Iran's ability to project power to its east is even less impressive. Pakistan and India have deployed nuclear forces in their inventories and are not subject to Iranian hegemony. For many years Iranian security analysts worried about the close ties between Pakistan and the Taliban and spoke of the nightmare of a "Talibanized Pakistan." They may still have reason to be concerned about that scenario. Iran does play an important role in Afghanistan given its geographic and historical relationship with its neighbor. Iran was helpful in establishing the Karzai provisional government in 2001 when its diplomats worked with their U.S. counterparts at the Bonn Conference in December following the defeat of the Taliban by American-led forces. Today it has considerable influence especially in Herat, which was once part of the Persian Empire. But any further encroachment of Iranian influence to the east would be challenged by Pakistan and India.
This is not to dismiss the very real threat Iran can bring to the region. What Iran can do is engage in asymmetric warfare and create mayhem for the United States, the Arab countries and Israel with its support for insurgents and terror organizations such as Hezbollah and Hamas. If pushed to the limits of its tolerance, Iran could engage in a strategy of attacking Gulf oil infrastructure and blocking access to the Strait of Hormuz, at least for enough time to disrupt world oil markets. But such actions would be suicidal and put at risk Iran's own oil and gas exports and the facilities that produce them. Having the capacity to cause damage may give Iran a strong hand to play in regional geopolitics, but this does not mean it can be a regional hegemon. The more heavy-handed Iranian interference in the Arab world and against Israel, the more it will likely face countervailing challenges from the neighborhood, the United States and maybe at some point NATO forces. The fact that France has agreed to establish a small military base in the UAE, announced during President Sarkozy's visit to the region, is indicative that the United States is not the only external power concerned about Iranian behavior and the need to present the mullahs with a robust military presence in the region.

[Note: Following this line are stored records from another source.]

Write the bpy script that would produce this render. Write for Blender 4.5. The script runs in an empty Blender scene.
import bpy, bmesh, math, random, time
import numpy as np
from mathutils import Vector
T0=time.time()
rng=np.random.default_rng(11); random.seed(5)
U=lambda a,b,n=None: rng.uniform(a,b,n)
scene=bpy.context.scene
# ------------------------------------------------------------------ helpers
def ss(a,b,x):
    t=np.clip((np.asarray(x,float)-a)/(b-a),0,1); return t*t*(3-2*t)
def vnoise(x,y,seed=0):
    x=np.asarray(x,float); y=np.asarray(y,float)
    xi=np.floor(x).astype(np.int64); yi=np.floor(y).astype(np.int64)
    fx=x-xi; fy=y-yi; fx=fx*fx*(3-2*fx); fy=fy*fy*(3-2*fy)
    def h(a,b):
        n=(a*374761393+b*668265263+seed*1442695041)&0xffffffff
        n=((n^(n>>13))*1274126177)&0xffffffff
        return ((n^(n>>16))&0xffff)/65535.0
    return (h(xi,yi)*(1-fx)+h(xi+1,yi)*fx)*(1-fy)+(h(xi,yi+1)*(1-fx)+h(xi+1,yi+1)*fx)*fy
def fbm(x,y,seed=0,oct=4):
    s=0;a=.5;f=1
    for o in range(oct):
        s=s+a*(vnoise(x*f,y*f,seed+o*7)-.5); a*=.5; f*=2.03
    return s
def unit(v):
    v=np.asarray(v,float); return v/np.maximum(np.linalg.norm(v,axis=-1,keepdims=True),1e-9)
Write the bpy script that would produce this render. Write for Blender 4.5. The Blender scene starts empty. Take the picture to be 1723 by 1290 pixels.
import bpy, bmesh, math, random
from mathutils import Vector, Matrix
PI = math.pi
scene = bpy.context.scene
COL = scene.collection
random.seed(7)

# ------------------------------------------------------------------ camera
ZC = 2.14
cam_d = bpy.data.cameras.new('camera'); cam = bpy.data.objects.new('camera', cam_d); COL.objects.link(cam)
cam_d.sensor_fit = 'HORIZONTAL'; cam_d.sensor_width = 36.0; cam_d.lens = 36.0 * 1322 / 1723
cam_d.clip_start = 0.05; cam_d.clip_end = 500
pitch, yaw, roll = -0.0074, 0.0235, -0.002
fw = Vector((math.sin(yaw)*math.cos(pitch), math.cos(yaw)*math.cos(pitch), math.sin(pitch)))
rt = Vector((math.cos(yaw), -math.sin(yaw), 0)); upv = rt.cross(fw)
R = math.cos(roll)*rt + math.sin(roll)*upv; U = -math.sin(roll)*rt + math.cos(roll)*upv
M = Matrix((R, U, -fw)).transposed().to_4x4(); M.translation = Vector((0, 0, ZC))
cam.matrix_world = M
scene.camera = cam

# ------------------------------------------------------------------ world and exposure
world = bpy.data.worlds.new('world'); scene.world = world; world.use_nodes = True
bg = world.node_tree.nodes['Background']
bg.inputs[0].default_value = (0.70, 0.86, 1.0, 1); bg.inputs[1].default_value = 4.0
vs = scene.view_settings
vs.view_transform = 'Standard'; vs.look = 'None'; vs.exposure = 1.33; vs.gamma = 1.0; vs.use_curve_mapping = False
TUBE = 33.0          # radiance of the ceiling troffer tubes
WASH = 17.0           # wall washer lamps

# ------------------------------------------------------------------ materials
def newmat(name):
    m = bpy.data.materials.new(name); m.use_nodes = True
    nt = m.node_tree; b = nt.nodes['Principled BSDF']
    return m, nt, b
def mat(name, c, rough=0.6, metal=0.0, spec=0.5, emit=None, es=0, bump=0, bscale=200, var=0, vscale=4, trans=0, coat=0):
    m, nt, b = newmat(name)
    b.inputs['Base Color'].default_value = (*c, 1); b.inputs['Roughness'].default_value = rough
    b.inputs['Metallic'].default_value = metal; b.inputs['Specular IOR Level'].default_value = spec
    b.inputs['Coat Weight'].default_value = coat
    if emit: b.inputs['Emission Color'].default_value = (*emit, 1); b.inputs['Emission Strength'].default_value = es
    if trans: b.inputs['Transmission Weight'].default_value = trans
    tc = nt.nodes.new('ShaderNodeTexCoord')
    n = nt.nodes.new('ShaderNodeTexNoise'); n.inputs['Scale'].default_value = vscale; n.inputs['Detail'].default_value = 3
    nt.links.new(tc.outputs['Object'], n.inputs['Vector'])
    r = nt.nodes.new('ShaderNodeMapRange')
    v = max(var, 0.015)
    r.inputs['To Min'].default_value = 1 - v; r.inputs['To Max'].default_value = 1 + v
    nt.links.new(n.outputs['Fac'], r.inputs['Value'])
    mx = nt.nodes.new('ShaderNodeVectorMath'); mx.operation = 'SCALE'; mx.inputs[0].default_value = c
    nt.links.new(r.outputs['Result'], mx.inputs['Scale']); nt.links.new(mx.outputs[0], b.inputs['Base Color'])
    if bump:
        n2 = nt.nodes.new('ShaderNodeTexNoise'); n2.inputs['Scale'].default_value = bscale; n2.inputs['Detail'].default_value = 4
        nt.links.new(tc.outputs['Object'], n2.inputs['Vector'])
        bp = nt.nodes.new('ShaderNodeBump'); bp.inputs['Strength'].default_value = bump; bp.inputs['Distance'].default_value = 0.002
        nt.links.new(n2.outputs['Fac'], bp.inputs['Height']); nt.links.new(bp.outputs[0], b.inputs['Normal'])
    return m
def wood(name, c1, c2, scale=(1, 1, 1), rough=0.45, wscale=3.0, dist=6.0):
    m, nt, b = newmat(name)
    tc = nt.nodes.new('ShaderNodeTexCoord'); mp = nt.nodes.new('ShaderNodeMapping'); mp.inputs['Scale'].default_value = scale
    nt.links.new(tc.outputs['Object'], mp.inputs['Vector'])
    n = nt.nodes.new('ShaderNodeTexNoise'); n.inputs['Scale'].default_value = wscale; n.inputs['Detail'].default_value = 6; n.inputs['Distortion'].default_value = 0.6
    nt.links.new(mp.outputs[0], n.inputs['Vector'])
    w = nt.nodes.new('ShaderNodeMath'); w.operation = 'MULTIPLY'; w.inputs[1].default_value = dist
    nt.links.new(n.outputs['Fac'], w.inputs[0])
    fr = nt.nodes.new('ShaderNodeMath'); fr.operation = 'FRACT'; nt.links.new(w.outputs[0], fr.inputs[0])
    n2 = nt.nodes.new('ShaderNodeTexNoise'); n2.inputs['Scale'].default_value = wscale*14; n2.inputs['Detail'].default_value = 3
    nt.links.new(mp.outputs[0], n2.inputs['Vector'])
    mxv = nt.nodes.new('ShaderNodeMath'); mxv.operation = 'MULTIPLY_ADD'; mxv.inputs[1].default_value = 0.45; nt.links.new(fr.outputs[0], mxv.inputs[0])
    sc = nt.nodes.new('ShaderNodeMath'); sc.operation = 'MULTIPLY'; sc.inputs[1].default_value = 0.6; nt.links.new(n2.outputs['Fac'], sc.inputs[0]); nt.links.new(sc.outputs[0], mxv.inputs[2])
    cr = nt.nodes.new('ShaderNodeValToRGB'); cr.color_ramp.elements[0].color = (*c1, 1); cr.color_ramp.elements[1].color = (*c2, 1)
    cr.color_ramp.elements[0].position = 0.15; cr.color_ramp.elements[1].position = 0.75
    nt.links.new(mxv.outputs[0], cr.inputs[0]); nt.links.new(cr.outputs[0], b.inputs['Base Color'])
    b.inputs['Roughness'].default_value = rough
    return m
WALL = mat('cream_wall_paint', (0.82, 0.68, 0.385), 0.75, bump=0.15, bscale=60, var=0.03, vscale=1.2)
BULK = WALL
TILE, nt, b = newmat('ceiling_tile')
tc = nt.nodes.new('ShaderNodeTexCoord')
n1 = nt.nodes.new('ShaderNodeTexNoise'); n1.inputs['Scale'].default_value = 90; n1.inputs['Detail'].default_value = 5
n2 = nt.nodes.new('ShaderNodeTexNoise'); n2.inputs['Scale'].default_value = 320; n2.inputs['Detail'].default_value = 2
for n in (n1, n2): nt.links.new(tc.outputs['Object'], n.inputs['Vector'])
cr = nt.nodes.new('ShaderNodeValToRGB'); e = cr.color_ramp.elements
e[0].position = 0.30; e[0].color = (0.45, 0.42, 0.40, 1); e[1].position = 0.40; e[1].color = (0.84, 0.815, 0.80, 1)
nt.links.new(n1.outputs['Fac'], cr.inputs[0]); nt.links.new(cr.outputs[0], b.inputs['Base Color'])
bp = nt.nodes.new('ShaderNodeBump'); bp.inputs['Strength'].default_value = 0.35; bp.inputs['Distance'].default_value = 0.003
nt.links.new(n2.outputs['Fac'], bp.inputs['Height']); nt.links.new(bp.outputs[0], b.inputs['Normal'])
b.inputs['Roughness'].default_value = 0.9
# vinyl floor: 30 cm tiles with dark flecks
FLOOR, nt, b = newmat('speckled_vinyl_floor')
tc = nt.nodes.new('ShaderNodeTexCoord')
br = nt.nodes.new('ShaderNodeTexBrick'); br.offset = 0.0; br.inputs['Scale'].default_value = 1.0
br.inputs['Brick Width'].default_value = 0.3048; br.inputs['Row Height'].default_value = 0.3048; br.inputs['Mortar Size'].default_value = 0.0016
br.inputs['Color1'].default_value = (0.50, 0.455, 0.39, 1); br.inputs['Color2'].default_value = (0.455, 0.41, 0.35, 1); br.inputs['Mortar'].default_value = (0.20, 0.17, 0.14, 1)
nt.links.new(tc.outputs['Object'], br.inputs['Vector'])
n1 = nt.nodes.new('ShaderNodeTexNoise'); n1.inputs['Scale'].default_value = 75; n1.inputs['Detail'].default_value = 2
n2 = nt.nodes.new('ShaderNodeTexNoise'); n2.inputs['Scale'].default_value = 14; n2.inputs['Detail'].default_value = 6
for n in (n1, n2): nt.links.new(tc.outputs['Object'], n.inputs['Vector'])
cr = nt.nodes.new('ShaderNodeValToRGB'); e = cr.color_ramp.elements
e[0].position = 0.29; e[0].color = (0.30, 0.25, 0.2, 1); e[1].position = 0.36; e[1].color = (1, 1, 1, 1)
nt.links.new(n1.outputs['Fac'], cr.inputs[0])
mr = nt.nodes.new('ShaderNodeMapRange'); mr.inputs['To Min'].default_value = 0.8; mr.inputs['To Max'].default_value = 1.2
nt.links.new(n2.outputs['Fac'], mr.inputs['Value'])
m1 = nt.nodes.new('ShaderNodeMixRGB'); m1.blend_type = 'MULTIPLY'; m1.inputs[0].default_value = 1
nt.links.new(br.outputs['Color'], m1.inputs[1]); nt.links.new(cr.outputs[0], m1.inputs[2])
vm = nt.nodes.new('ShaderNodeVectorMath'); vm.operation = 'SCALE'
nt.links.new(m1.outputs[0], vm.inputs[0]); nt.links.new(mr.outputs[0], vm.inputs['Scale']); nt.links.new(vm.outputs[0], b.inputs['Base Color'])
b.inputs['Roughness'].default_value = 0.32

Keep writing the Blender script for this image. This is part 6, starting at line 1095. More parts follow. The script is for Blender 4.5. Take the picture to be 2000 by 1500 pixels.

A Covert Iranian Nuclear Deployment will be more Manageable than an Overt, Pakistan-Style Deployment
Nevertheless, it is necessary to address how the balance of military power would change if Iran continues to develop its nuclear program. Much will depend upon the nature of a future Iranian nuclear-weapons capability. If it remains covert and Iran does not brag about it--even though everyone may assume Iran could assemble a bomb in a matter of months--the consequences will be serious but manageable. If, on the other hand, Iran withdraws from the NPT and goes full throttle toward a deployable nuclear force, perhaps analogous to Pakistan's, the repercussions would be more severe. Under these circumstances, Saudi Arabia, Egypt and possibly Turkey could reassess their nonproliferation commitments. In the case of the Saudis it could lead to a Pakistani nuclear presence on the Arabian Peninsula, a development that could hardly make Iran feel stronger or more secure.